Field Notes

conservation-and-private-camps

Helena Marsh, Editor-at-Large 20 May 2026 7 min read

It begins, as these journeys often do, with a wrong turn. The road we had marked on the map narrowed to a track, the track to a footpath, and by the time the rain came in off the hills there was nothing for it but to keep walking until something — a village, an inn, a stranger with a key — appeared on the far side.

This is the part of travelling we keep coming back to in the Journal: not the well-known places, but the half-hour after you have left them behind. The villages a valley over from the famous one. The harbour two coves down from the photographed one. The hour spent waiting for a bus that, you eventually realise, stopped running for the season three weeks ago.

"The destinations we remember best are almost never the ones we set out to find.
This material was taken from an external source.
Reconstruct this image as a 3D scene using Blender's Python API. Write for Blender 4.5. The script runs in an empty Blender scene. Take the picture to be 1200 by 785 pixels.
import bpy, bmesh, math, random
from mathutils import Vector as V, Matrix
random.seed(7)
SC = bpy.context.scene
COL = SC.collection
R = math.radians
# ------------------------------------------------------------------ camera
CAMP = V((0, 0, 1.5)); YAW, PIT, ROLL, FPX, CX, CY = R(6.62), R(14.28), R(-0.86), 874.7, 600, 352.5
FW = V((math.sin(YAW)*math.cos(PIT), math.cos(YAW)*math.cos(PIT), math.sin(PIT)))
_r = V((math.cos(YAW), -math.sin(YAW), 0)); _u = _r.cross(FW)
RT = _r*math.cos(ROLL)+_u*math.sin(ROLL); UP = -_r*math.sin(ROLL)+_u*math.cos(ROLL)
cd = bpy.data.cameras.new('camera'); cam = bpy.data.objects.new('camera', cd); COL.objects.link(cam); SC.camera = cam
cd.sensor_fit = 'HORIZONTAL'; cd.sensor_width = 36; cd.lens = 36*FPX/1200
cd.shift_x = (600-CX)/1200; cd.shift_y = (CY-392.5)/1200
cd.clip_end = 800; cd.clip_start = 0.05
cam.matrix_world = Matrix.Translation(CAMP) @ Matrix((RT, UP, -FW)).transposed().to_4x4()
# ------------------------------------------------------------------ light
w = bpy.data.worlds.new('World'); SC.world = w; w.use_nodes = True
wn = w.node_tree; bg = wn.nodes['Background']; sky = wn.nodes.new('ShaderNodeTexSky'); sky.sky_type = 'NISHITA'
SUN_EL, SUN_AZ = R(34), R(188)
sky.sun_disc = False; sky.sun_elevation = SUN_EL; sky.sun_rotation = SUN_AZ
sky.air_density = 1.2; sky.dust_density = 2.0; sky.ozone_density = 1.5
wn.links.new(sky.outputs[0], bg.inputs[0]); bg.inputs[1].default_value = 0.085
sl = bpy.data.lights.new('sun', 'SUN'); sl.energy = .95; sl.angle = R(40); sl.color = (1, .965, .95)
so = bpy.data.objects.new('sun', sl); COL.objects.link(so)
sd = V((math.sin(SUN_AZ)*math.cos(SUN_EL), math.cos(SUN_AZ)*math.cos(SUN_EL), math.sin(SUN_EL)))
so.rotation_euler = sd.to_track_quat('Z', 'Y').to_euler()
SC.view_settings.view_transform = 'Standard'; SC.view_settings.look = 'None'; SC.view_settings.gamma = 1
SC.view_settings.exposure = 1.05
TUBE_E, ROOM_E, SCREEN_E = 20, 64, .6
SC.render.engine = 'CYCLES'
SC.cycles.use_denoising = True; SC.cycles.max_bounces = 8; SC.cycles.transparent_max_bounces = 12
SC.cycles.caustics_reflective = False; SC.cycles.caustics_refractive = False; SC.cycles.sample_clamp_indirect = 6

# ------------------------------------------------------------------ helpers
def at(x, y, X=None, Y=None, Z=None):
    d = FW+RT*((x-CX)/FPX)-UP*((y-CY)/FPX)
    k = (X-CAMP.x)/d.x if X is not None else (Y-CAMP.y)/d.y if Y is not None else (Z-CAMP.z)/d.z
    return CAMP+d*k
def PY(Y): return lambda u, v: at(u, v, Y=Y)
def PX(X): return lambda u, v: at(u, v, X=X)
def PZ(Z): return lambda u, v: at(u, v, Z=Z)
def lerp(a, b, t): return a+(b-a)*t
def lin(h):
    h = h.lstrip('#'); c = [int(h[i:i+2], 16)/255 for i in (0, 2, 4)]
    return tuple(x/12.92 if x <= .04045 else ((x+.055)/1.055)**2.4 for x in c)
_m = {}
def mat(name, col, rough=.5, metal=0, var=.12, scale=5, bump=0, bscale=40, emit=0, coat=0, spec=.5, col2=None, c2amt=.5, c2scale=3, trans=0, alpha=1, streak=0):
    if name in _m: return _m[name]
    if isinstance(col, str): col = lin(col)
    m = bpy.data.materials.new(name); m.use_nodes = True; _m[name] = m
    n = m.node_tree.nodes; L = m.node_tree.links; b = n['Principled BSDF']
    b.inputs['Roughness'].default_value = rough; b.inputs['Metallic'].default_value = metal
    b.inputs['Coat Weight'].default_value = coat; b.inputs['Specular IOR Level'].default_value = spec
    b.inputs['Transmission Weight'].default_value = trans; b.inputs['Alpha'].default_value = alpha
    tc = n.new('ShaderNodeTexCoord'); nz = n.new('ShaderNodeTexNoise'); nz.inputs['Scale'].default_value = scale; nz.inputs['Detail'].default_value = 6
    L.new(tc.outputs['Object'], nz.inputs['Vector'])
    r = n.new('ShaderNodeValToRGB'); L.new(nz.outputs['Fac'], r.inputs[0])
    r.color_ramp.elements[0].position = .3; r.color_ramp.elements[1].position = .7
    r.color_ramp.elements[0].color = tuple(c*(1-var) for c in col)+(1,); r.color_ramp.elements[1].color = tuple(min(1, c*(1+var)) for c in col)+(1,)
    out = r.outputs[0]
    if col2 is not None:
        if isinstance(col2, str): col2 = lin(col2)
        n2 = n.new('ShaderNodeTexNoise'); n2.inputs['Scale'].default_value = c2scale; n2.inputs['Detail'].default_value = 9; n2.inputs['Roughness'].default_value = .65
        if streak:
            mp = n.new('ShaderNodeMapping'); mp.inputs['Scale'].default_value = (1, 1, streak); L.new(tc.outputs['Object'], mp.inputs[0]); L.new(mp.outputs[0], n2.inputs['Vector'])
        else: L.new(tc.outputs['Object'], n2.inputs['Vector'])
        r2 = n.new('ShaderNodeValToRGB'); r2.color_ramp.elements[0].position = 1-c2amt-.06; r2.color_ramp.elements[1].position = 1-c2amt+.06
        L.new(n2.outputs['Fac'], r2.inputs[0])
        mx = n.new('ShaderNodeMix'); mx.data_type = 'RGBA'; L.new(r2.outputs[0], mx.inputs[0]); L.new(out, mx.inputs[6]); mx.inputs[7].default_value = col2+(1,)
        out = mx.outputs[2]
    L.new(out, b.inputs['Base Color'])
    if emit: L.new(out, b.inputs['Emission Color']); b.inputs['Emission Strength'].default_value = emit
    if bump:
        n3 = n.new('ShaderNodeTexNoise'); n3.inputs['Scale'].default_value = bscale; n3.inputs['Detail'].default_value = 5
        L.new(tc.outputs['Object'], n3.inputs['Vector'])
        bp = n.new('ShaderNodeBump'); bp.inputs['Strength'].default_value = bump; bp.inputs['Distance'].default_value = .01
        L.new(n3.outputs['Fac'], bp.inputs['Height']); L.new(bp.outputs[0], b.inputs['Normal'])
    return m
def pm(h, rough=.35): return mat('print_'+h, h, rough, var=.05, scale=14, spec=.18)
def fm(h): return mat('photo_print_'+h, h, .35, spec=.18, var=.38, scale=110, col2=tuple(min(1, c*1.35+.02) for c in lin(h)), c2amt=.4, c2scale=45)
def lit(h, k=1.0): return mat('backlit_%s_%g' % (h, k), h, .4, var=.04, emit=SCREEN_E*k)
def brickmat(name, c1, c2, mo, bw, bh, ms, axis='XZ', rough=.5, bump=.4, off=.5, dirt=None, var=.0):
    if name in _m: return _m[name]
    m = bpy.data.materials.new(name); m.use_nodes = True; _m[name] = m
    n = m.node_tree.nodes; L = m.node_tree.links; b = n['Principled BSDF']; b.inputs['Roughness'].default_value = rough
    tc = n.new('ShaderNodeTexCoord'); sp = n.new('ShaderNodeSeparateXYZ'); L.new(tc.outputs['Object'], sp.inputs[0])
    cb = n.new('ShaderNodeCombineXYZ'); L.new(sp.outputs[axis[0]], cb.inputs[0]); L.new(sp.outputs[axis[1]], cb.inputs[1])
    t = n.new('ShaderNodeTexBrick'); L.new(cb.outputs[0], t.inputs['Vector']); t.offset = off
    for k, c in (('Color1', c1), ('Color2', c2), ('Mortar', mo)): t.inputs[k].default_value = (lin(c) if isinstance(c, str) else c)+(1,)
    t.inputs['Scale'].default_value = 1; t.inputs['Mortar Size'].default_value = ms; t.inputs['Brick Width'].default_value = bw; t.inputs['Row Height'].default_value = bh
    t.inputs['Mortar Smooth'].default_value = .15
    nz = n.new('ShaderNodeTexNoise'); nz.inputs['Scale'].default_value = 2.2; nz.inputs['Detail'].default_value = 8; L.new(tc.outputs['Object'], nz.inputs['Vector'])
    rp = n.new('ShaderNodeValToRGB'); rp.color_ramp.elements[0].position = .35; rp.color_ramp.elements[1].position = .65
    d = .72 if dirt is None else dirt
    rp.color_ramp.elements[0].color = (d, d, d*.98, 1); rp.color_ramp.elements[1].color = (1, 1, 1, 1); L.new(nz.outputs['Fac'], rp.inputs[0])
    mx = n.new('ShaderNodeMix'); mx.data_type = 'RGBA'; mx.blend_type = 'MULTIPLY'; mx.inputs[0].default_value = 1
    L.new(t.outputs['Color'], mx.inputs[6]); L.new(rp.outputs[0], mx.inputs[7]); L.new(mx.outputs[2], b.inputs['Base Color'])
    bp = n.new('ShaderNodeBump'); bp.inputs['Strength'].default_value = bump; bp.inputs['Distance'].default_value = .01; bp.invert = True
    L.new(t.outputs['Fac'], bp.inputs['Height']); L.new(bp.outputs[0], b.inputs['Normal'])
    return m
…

They are the ones we arrived at, slightly damp, after the original plan failed."

There is a kind of travel that is best measured not in distance but in patience — in the willingness to sit for an afternoon in a square where nothing happens, to take the slow train when the fast one is available, to eat what the kitchen happens to be cooking rather than what the menu lists.
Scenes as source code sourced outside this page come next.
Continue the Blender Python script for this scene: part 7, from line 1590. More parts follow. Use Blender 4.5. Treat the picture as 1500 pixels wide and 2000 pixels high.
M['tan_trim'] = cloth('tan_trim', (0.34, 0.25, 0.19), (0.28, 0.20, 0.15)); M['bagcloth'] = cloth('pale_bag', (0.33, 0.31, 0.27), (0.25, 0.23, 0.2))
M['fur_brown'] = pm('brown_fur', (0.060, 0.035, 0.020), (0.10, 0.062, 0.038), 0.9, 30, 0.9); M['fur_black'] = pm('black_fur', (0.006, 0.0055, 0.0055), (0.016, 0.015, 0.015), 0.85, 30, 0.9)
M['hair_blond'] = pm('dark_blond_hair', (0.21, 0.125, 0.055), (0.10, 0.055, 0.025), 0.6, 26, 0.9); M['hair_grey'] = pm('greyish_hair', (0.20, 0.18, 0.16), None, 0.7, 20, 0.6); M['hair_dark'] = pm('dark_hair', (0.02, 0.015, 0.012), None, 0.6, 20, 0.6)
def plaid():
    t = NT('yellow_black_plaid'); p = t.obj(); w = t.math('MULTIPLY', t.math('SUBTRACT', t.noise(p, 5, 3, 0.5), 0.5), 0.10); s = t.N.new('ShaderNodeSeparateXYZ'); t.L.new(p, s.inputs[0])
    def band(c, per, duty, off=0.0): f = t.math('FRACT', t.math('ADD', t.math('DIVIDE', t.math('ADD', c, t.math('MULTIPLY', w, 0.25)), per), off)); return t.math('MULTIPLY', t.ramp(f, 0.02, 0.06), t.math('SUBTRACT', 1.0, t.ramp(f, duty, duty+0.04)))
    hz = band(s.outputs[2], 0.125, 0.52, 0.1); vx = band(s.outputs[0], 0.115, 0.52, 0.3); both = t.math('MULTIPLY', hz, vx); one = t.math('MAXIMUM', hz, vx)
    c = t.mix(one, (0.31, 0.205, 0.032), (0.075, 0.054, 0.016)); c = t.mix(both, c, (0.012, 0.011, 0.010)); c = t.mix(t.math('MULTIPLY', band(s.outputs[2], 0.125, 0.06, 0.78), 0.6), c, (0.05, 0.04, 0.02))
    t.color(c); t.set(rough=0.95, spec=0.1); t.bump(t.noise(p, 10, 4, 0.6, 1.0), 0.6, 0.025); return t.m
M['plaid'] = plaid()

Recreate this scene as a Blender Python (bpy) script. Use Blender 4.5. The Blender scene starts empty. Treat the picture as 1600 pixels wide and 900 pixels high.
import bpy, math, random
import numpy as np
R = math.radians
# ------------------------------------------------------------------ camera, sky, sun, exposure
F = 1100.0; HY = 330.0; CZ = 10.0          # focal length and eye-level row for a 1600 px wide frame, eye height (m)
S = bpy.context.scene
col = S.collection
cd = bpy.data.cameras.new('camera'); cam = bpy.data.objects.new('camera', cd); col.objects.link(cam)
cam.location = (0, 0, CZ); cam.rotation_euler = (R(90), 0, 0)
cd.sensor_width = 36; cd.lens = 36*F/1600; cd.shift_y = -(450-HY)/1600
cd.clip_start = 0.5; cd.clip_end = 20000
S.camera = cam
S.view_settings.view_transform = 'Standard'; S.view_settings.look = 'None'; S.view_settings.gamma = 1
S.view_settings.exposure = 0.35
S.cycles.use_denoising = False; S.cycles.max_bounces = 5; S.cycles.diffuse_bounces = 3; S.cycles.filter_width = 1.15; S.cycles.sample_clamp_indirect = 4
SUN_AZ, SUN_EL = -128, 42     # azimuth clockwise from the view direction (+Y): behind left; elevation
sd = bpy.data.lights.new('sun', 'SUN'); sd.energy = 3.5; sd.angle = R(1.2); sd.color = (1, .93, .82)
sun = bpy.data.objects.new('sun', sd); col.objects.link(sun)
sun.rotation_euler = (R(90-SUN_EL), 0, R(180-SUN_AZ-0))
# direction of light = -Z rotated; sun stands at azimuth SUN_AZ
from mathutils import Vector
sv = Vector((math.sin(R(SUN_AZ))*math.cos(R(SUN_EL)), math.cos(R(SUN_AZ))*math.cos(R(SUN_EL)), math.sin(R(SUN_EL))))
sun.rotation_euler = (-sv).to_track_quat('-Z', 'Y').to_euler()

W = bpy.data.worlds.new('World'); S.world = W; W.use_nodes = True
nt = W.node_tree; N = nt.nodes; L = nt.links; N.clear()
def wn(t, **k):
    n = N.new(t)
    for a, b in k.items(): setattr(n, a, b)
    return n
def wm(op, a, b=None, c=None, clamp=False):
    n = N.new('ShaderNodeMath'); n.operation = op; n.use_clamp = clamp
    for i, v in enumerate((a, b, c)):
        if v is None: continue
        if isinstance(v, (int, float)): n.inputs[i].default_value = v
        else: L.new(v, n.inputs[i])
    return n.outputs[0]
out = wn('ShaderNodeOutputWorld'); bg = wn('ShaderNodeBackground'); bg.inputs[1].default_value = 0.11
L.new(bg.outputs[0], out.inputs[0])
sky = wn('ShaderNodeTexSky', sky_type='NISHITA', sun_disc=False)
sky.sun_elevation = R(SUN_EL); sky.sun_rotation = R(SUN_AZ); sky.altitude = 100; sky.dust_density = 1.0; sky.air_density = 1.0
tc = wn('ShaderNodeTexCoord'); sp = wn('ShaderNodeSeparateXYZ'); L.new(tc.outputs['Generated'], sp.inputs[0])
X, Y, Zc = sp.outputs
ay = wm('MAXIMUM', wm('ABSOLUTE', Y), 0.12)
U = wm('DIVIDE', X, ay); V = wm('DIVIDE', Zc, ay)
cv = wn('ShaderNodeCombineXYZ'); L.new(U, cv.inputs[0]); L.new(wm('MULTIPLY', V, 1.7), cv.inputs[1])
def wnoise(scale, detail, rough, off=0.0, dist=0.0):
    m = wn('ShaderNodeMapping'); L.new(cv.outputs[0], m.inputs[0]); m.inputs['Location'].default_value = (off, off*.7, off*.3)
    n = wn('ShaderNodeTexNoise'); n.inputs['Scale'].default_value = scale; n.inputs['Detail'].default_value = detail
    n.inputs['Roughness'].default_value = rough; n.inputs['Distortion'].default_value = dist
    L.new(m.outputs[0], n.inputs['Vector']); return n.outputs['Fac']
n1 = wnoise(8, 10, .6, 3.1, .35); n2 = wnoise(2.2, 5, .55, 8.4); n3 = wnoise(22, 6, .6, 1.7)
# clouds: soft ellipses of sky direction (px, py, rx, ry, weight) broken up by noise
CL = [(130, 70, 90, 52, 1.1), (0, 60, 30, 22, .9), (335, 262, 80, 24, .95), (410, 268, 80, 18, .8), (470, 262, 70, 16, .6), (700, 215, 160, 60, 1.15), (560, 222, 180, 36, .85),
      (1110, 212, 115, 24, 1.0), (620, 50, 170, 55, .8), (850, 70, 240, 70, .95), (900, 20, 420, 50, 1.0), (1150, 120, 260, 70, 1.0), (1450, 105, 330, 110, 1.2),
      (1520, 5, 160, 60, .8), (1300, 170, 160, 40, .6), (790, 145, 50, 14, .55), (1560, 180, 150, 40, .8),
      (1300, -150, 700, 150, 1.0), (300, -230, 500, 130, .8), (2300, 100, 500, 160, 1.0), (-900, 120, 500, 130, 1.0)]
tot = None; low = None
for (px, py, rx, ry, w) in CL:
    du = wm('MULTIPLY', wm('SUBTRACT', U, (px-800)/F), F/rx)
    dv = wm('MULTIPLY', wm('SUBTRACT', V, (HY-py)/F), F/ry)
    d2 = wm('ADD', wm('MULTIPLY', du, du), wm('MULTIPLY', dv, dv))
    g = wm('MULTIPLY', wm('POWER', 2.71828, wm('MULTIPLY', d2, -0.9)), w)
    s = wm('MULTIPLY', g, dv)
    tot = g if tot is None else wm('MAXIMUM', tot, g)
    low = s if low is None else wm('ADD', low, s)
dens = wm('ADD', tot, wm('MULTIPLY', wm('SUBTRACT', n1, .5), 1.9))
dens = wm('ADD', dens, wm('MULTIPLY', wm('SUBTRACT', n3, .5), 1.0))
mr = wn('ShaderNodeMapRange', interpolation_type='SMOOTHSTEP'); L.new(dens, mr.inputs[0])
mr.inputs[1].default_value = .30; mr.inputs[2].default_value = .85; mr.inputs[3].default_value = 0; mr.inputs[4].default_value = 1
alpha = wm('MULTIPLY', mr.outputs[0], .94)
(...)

What follows is a short account of one such week, walked in early spring across a stretch of coast we will not name precisely (the innkeepers asked us not to, and we agreed). The route is rough; the inns are small; the season is short. None of that, we think, is a problem.

If you find yourself there — and a few of you will — please be kind to the village shop. It is also the post office, the bus stop, and, on Tuesdays, the bar.